I have an ETL process that seems to work well in SQL Server, but I am trying to port it to Postgresql and running into something I don't understand.
I create a table called c_production in the first step. I then want to update all the values of c_production.myValue based on a join with a lookup table called previous_type_year. In SQL Server the following code works fine:
update c_production
set myValue = PTY.myValue
FROM c_production CP JOIN previous_type_year PTY
on CP.StFips = PTY.STFIPS
AND CP.comcode = PTY.comcode
AND CP.Year = PTY.YEAR
However if I try this with Postgresql I get the same value over and over for myValue. I really don't grok what it's doing. Any tips that would point me to why these two systems treat this query so differently?

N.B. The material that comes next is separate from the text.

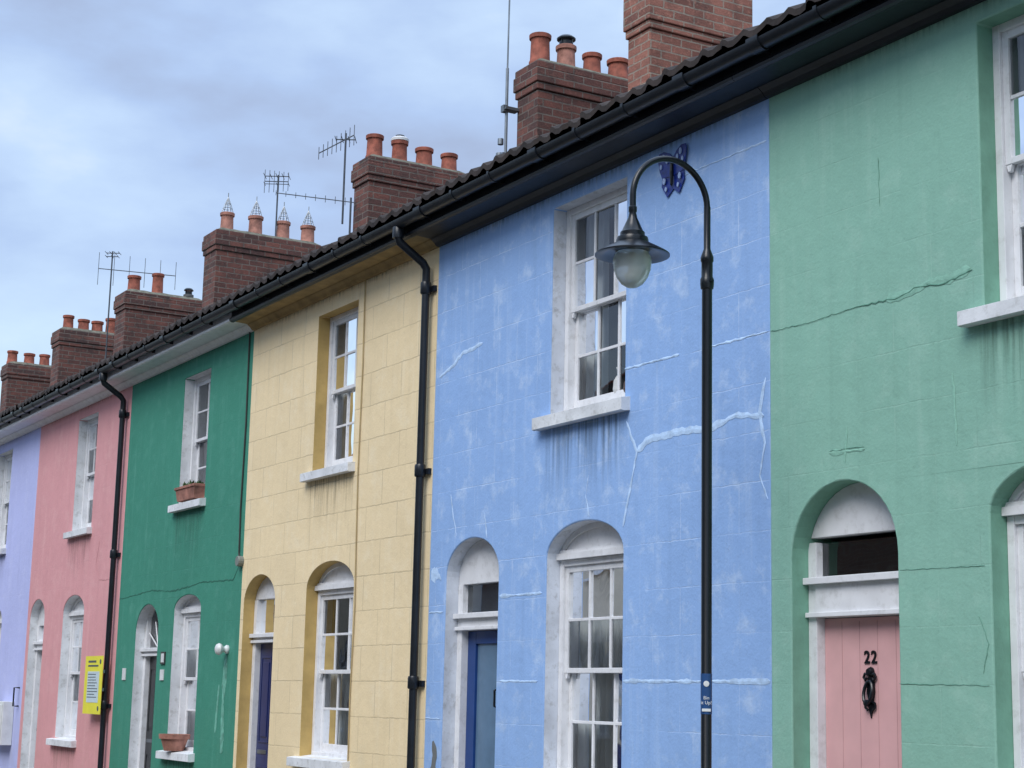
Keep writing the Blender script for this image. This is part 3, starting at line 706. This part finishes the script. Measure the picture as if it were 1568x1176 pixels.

In PostgreSQL and SQL Server they added an extension to the SQL standard by adding the FROM clause and both chose to implement it differently. So you need to be careful when copying your updates from one vendor to another.
See section titled "Updating from Several Sources" from this link. http://www.commandprompt.com/ppbook/x7050
https://sqlserverfast.com/blog/hugo/2008/03/lets-deprecate-update-from/
In your case update the SQL for PostgreSQL to work by doing this:
UPDATE c_production
set myValue = PTY.myValue
FROM previous_type_year PTY
WHERE c_production.StFips = PTY.STFIPS
AND c_production.comcode = PTY.comcode
AND c_production.Year = PTY.YEAR;
In my personal opinion PostgreSQL did a better job with the extension that is more logical than how SQL Server UPDATE FROM works.